Guest Blog Post
Hello, I’m Sam MacPhee-Pitcher, the 2022 Playwright-in-Residence for Realwheels. I have had the opportunity to develop my play, “Something in the Water” under the tutelage of Dramaturg Natasha Nadir, and the entire experience has been phenomenal in its intellectual and artistic rewards.
My play, “Something in the Water” examines the creation and expression of identity. We live in an age of expectation for easily digested explanations of ourselves – social media bios that reduce a person to a series of labels: name, gender, pronouns, race, dis/ability, etc. We take a lifetime’s worth of experiences and attempt to convey ourselves in a manner that others can glance at and devour in seconds. “Water” challenges the audience to consider the complexities of the individual experience behind labels, and when and why we owe it to others to explain ourselves.
In order to question who and what it is to be Canadian I displaced the conversation onto the question of who is British, how and why. By doing so, I sidestep the simplicity of saying that either one is Indigenous or a settler, or that to live on the land is to be of the land (that is, to reside in Canada is to be Canadian). Instead, I ask us to consider the difference of living in a place, having ancestral connection, and/or a cultural connection, while recognizing that these different lived realities all fall under the same national origin labels of being “British” or “Canadian”. While labelling ethnic and national origin may not initially feel the same as labelling a mental illness, the reality of radically different lived experiences being represented by the same label is at the centre of my play.
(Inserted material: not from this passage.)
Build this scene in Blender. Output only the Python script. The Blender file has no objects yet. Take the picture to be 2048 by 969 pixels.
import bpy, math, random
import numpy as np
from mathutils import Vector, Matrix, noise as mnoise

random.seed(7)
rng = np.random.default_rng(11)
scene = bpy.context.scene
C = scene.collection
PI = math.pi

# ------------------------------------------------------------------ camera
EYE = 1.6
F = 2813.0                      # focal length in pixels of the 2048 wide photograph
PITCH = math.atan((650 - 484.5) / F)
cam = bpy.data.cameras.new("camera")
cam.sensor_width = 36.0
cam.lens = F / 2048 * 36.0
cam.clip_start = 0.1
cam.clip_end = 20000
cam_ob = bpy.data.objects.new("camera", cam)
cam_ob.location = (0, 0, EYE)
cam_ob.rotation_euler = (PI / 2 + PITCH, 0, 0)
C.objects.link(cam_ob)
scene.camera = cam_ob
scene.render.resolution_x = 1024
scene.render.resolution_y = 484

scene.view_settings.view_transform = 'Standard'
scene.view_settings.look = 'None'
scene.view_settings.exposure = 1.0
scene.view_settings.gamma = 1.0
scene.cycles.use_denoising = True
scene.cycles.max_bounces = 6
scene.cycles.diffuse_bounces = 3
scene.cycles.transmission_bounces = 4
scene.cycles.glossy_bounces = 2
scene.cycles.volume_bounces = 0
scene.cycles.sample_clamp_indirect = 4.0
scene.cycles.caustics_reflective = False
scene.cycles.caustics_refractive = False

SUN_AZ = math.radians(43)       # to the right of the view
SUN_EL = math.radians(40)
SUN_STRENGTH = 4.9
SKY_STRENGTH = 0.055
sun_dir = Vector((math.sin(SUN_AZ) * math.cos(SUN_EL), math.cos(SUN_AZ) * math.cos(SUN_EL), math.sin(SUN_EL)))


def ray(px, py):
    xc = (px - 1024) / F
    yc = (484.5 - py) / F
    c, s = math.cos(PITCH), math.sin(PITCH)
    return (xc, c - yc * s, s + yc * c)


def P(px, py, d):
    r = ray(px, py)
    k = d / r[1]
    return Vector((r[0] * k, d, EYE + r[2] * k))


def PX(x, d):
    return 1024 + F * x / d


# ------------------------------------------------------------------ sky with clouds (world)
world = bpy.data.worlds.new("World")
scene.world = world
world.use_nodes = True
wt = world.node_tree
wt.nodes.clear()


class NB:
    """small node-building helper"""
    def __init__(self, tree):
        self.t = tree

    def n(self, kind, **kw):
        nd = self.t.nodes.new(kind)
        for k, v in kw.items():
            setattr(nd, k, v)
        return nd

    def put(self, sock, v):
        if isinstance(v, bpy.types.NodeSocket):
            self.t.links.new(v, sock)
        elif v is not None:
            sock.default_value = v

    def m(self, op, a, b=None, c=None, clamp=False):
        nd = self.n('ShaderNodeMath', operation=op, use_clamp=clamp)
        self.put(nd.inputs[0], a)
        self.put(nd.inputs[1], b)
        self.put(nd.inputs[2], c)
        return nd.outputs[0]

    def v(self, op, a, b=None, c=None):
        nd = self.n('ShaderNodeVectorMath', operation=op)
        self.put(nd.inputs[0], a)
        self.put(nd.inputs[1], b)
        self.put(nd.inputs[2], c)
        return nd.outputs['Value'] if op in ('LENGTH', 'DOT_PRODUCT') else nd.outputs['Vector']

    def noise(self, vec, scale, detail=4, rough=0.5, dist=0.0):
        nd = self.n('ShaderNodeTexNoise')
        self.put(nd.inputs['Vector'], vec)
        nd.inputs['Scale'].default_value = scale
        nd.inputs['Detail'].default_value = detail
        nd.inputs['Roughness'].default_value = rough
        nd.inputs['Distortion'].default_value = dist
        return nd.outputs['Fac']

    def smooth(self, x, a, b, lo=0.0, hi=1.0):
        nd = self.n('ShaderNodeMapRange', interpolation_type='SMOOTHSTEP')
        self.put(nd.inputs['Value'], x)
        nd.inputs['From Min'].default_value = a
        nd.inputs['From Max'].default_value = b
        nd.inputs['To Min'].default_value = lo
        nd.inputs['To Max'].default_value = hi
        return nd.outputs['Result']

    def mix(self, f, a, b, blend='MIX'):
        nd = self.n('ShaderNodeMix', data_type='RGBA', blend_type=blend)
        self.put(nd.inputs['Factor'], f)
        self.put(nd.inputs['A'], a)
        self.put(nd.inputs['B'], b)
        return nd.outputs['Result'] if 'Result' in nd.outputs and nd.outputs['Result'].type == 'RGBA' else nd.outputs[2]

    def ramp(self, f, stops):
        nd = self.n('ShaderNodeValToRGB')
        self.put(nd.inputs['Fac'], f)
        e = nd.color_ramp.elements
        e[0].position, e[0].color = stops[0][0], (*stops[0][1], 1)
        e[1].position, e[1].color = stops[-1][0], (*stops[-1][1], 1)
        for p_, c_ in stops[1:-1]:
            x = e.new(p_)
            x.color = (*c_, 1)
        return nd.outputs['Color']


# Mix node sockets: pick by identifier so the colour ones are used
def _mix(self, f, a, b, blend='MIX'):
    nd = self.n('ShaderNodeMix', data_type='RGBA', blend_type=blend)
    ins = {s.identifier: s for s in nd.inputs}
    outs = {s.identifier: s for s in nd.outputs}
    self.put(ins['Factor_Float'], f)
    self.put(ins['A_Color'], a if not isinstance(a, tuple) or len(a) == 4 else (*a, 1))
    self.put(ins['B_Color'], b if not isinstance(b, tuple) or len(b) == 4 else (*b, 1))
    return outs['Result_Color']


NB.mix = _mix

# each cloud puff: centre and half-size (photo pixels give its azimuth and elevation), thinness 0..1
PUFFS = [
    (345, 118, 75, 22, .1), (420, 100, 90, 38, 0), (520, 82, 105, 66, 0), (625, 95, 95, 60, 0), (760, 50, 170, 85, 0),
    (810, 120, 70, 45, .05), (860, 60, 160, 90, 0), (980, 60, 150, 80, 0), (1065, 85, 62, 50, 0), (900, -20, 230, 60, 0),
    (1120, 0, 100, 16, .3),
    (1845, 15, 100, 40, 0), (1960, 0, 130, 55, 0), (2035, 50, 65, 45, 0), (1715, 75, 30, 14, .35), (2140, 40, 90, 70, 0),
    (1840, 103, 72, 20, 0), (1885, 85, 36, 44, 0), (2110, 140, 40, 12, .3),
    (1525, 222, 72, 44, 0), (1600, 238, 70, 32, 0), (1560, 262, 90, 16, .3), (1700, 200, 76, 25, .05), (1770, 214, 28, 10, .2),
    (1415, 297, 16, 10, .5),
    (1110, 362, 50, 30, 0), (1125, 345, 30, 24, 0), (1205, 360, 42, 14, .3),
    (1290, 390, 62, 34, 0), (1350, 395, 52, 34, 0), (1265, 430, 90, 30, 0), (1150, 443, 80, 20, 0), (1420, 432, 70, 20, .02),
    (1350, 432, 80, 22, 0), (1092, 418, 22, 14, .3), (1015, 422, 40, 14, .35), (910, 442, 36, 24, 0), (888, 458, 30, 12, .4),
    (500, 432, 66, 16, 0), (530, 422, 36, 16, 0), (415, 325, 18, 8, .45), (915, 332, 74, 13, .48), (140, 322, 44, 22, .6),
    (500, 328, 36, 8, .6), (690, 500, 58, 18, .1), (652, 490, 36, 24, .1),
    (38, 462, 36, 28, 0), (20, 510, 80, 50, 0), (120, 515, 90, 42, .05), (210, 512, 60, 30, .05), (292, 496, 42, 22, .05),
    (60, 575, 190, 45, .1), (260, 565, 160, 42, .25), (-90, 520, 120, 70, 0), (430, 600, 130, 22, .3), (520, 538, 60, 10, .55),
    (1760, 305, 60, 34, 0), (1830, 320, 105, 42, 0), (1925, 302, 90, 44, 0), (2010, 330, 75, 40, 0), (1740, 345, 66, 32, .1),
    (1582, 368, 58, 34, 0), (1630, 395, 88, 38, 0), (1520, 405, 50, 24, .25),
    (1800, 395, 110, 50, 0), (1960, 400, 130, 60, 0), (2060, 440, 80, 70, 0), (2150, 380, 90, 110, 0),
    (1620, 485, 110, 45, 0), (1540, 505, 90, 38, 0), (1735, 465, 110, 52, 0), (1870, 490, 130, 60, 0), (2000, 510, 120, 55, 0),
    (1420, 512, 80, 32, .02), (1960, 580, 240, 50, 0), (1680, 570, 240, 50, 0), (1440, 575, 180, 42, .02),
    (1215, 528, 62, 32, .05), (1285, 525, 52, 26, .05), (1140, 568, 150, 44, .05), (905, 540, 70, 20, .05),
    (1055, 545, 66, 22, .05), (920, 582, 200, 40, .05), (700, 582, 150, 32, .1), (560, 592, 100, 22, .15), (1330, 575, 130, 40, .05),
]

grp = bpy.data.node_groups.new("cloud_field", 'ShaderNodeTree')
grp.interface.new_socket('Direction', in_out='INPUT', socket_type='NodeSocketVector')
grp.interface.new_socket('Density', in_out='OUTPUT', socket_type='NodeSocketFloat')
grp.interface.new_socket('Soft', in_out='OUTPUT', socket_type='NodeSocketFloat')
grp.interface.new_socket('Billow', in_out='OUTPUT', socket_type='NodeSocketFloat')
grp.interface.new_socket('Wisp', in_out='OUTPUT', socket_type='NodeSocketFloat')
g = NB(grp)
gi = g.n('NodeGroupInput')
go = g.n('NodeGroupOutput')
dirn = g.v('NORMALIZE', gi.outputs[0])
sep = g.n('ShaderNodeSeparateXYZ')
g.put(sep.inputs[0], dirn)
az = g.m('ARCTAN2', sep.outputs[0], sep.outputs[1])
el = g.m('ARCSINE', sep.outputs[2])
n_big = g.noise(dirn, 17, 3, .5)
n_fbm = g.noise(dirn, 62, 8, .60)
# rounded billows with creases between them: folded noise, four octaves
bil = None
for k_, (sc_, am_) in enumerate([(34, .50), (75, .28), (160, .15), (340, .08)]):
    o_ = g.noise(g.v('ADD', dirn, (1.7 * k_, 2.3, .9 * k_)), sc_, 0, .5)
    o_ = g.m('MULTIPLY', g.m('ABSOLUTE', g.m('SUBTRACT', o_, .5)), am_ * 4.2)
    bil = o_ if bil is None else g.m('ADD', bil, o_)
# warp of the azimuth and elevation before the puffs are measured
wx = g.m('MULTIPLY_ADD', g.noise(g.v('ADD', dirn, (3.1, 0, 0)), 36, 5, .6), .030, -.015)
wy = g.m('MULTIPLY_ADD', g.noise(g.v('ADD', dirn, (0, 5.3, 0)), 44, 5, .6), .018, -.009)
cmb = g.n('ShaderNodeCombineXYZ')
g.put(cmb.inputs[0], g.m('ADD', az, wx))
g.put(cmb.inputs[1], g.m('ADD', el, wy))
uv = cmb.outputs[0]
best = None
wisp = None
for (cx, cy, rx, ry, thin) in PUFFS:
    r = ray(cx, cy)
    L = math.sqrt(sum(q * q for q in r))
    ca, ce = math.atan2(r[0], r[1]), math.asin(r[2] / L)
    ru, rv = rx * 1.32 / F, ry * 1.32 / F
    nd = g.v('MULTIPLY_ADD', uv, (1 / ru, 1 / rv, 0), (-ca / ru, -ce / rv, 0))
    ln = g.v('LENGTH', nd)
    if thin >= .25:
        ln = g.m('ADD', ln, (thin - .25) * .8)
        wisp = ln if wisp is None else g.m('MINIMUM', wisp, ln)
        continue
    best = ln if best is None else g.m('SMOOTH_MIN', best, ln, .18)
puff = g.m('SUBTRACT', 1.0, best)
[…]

“Water” is also concerned with the similar ways in which labels are gifted to us or that we pick up ourselves. A family member teaches us that we are Canadian in a similar way that a mental health professional may teach us that we are mentally ill. Sara, one of the three characters, is bulimic. She is caught in the question of when that label is owed to others and when such experiences should be respected as private, the disclosure at the discretion of the individual. Mental illness or psychiatric survival may seem more obviously sensitive than ethnic or national origin, but all of these identities are sensitive and may represent something quite private. National origin may come with the pain of displacement, complicated feelings of belonging, colonialism, war and violence, or personal tragedy. It can be as sensitive a topic as any identity. While we may find ourselves demanded of to account for ourselves with labels, the social expectation ignores the individual need for privacy.
The privacy we are owed and the explanations that are owed to others exist on a variety of shifting spectrums that, like all identities and lived experiences, should be negotiated with care for our shared humanity and all of the inherent needs that come with the species. We are all human with complex lived realities that should not be simply labelled for easy digestion as though we are objects to be devoured by anyone who happens across us. Labels come with histories and stories as well as internal and collective understandings. “Water” ultimately argues that all labels, as the frameworks of our beings, should be handled with the relative care.
NOTE: The views, thoughts, and opinions expressed in the text belong solely to the author, and do not necessarily represent Realwheels.